# WHAT THE TASK ASKS
Within the material below, find each line bearing the word "scene" and present it.

# GIVEN MATERIAL
════════════════

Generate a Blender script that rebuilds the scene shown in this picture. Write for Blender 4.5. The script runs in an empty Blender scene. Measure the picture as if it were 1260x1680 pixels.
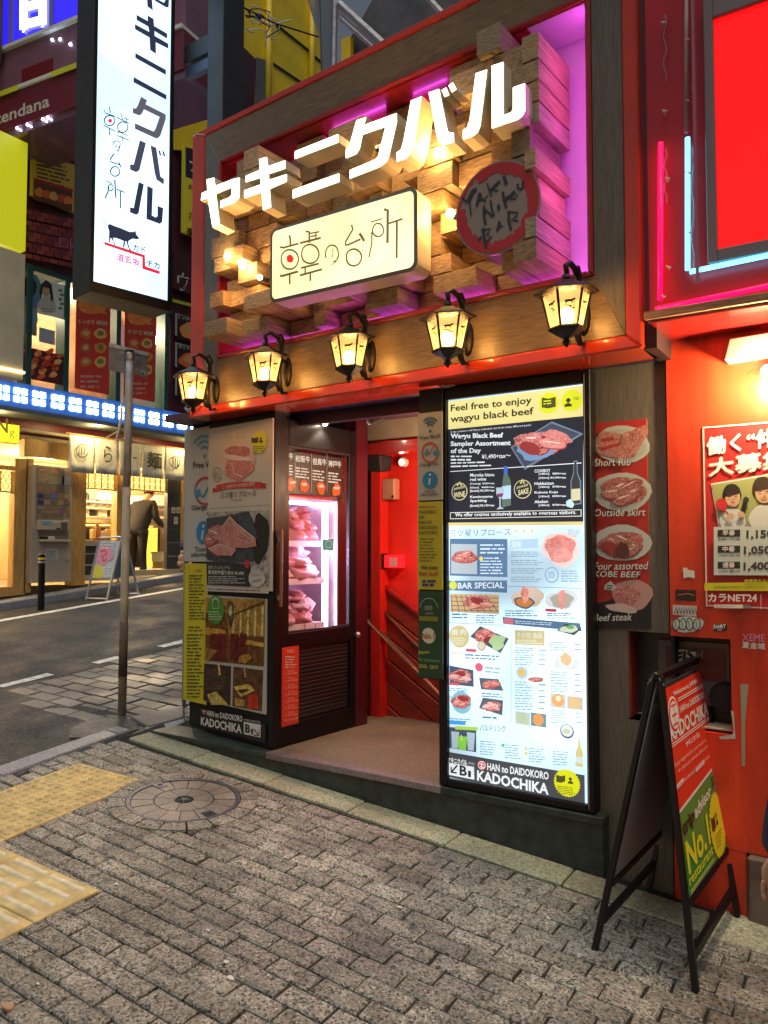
import bpy, bmesh, math, random
from mathutils import Vector, Matrix, noise
random.seed(7)
S = bpy.context.scene
COL = S.collection
# ---------------------------------------------------------------- camera
CAMZ = 1.55
YAW, PIT, FPX = math.radians(33.5), math.radians(2.6), 1270.0
cd = bpy.data.cameras.new('camera'); cam = bpy.data.objects.new('camera', cd); COL.objects.link(cam)
cam.location = (0, 0, CAMZ); cam.rotation_euler = (math.radians(90) + PIT, 0, YAW)
cd.sensor_fit = 'VERTICAL'; cd.sensor_height = 36; cd.lens = 36 * FPX / 1680
cd.clip_start = 0.05; cd.clip_end = 400
S.camera = cam
# ---------------------------------------------------------------- world, sun, exposure
W = bpy.data.worlds.new('World'); S.world = W; W.use_nodes = True
wn = W.node_tree.nodes; wl = W.node_tree.links
bgn = wn['Background']; bgn.inputs[1].default_value = 0.30
sky = wn.new('ShaderNodeTexSky'); sky.sky_type = 'NISHITA'; sky.sun_disc = False
sky.sun_elevation = math.radians(-1.0); sky.sun_rotation = math.radians(200)
wl.new(sky.outputs[0], bgn.inputs[0])
SUN_E = 0.80
sd = bpy.data.lights.new('street_glow', 'SUN'); sun = bpy.data.objects.new('street_glow', sd); COL.objects.link(sun)
sd.energy = SUN_E; sd.angle = math.radians(50); sd.color = (1.0, .98, .92)
sun.rotation_euler = (math.radians(19), math.radians(17), 0)
S.view_settings.view_transform = 'Standard'; S.view_settings.look = 'None'
S.view_settings.exposure = 0.9; S.view_settings.gamma = 1.0; S.view_settings.use_curve_mapping = False
S.cycles.use_denoising = True
S.cycles.max_bounces = 7; S.cycles.diffuse_bounces = 4; S.cycles.glossy_bounces = 3
S.cycles.transparent_max_bounces = 8; S.cycles.sample_clamp_indirect = 6
# ---------------------------------------------------------------- projection helpers (a pixel of the photograph -> a point of a real plane)
FW = Vector((-math.sin(YAW) * math.cos(PIT), math.cos(YAW) * math.cos(PIT), math.sin(PIT)))
RT = Vector((math.cos(YAW), math.sin(YAW), 0)); UP = RT.cross(FW)
def ray(x, y): return FW * FPX + RT * (x - 630) + UP * (840 - y)
def proj(p):
    v = Vector(p) - Vector((0, 0, CAMZ)); z = v.dot(FW)
    return (630 + FPX * v.dot(RT) / z, 840 - FPX * v.dot(UP) / z) if z > 0 else (-9999, -9999)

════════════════

# RESPONSE
Generate a Blender script that rebuilds the scene shown in this picture. Write for Blender 4.5. The script runs in an empty Blender scene. Measure the picture as if it were 1260x1680 pixels.
S = bpy.context.scene